The Times article, published on Saturday, highlighted Kavanaugh's alleged history of sexual assault against young women. In the article, Deborah Ramirez, who alleged that Kavanaugh drunkenly pulled down his pants and thrust his genitals into her face at a party during his years studying at Yale University, detailed her encounters with the judge to journalists.

The report comes roughly a year after several allegations of sexual misconduct by numerous women were levied against Kavanaugh during contentious Senate hearings before his appointment to the Supreme Court.

The FBI failed to investigate at least one of those allegations against the judge during his time at Yale, according to the Times. Max Stier, one of Kavanaugh's former classmates, reportedly reached out to authorities during the judge's confirmation process and recounted an incident where he witnessed him trusting his genitals into a young female student's hands.
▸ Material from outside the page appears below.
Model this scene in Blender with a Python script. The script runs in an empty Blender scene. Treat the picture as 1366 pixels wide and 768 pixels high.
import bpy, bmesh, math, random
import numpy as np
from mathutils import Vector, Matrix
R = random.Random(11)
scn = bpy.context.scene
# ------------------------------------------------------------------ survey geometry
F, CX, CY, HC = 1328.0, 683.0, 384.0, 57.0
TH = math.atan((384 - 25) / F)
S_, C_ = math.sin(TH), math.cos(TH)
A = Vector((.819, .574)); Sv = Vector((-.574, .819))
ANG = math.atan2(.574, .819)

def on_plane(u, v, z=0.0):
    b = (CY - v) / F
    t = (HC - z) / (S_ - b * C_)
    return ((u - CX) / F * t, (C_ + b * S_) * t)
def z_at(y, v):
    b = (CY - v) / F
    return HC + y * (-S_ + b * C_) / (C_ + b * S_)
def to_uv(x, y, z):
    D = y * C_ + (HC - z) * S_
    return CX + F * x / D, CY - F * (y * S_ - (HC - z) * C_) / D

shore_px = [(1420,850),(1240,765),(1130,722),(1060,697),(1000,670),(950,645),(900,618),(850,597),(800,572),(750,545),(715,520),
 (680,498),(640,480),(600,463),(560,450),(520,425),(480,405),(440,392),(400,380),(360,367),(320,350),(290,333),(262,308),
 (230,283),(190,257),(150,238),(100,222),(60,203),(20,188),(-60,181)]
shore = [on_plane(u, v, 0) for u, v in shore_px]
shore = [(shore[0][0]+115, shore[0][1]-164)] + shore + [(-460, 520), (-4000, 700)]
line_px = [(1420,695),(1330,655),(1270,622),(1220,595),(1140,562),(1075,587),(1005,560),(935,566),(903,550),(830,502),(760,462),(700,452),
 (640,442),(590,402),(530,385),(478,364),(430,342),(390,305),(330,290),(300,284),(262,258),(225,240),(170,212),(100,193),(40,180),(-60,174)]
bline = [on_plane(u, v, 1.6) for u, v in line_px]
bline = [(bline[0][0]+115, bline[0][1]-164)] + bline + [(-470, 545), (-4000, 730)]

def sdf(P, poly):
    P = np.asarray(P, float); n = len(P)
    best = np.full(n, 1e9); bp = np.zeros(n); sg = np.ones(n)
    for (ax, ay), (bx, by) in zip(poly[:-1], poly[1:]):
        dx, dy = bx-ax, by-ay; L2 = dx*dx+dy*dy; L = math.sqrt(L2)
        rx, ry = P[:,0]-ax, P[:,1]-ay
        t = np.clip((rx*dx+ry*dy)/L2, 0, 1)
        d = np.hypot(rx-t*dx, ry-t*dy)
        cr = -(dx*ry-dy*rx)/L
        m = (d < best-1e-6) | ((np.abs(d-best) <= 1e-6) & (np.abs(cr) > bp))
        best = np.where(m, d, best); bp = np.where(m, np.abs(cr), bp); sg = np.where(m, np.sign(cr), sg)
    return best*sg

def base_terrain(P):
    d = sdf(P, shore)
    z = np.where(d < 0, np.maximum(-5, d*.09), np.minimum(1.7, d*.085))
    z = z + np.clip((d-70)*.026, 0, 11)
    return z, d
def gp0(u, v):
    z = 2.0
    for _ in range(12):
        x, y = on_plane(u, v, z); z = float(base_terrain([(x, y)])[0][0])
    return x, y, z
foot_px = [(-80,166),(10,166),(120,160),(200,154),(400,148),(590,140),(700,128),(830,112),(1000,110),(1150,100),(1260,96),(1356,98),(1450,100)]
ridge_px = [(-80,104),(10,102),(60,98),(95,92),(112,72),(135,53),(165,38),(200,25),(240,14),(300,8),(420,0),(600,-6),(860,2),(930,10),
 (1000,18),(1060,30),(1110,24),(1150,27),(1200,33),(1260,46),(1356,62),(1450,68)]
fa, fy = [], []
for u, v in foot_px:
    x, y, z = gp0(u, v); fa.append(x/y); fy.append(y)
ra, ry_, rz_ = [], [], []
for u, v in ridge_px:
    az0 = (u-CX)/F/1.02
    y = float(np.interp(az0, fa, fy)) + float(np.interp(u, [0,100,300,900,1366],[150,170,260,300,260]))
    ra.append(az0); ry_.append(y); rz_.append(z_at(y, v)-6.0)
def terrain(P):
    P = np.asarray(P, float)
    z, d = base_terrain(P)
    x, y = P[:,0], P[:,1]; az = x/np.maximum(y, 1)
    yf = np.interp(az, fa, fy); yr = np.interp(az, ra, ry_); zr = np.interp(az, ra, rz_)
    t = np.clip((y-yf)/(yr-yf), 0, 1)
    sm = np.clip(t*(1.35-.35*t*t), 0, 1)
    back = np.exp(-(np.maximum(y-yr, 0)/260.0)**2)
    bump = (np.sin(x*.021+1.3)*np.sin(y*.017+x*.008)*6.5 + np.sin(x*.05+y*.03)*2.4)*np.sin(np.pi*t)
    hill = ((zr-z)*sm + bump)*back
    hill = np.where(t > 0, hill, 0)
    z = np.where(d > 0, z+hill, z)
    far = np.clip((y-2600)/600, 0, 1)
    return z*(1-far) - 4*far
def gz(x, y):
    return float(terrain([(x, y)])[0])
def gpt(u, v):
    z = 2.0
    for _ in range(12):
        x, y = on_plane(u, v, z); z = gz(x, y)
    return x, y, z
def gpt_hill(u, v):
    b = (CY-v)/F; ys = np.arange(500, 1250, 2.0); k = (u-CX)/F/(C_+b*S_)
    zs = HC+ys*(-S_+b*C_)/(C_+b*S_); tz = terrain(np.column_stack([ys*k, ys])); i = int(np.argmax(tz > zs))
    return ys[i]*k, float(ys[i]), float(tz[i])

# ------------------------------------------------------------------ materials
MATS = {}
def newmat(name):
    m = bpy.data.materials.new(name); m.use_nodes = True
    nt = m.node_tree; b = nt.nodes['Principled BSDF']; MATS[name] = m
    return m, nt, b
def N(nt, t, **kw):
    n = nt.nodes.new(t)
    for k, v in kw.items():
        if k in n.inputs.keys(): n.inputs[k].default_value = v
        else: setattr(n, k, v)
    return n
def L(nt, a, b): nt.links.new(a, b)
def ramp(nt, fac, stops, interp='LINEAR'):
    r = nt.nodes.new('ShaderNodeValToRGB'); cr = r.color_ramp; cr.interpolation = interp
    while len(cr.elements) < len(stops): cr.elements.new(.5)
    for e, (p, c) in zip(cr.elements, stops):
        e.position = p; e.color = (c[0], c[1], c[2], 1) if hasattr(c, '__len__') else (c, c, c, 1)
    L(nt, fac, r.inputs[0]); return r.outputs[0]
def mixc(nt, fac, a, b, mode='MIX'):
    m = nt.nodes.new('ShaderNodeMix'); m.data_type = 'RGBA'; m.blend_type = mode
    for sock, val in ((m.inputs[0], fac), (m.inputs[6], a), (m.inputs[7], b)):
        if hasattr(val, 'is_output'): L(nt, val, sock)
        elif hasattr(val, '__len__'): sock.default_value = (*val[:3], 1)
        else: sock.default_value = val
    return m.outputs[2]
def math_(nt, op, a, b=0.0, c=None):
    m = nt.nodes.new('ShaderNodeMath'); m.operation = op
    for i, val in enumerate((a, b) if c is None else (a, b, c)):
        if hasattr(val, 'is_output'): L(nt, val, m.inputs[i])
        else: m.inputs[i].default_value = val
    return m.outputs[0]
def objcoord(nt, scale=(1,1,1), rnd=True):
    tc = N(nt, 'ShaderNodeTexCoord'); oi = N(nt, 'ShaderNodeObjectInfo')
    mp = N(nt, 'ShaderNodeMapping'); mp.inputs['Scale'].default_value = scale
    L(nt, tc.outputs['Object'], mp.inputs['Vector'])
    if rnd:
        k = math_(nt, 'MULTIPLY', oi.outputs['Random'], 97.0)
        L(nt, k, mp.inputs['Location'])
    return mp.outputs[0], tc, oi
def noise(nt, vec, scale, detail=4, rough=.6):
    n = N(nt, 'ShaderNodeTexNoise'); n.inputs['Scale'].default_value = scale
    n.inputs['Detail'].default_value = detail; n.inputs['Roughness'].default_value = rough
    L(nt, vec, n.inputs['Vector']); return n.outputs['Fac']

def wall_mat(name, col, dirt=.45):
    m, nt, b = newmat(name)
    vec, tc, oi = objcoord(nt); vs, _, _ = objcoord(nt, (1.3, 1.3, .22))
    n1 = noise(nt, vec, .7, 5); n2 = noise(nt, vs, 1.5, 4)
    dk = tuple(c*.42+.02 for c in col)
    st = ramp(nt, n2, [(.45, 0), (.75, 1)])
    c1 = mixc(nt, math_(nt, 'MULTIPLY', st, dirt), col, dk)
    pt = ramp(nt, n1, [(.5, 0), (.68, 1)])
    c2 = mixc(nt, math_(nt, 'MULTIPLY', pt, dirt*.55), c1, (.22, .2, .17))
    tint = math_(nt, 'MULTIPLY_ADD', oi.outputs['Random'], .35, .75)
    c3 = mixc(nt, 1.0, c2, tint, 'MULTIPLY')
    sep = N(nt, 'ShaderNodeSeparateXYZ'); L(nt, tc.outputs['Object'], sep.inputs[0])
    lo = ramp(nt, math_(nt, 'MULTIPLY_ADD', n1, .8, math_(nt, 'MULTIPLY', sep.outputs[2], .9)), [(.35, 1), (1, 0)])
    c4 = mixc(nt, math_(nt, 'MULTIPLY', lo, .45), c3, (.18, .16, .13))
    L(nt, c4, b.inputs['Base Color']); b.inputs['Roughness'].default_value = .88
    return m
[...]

Stier alleged that Kavanaugh was intoxicated at the time of the incident.

The previously undisclosed story mirrors Ramirez's account. Ramirez offered other witnesses to the FBI that she said would corroborate her story, but the bureau reportedly declined to interview them.

"We corroborated the story with two officials who have communicated with Mr. Stier," the Times wrote, "the female student declined to be interviewed and friends say she does not recall the episode."

Throughout his confirmation hearing, Kavanaugh unequivocally denied he sexually assaulted young women during his years in high school and university.

Coulter's remarks on Wednesday was not the first time the conservative commentator had made light about allegations of sexual misconduct levied against the Supreme Court justice. On Sunday, Coulter took to Twitter to joke about the article, before then suggesting that the allegations against Kavanaugh are merely a Democratic strategy for ousting President Donald Trump's Supreme Court pick.

"Justice Kavanaugh should simply respond: 'That was not a man's penis. That was James Carville,'" Coulter tweeted over the weekend.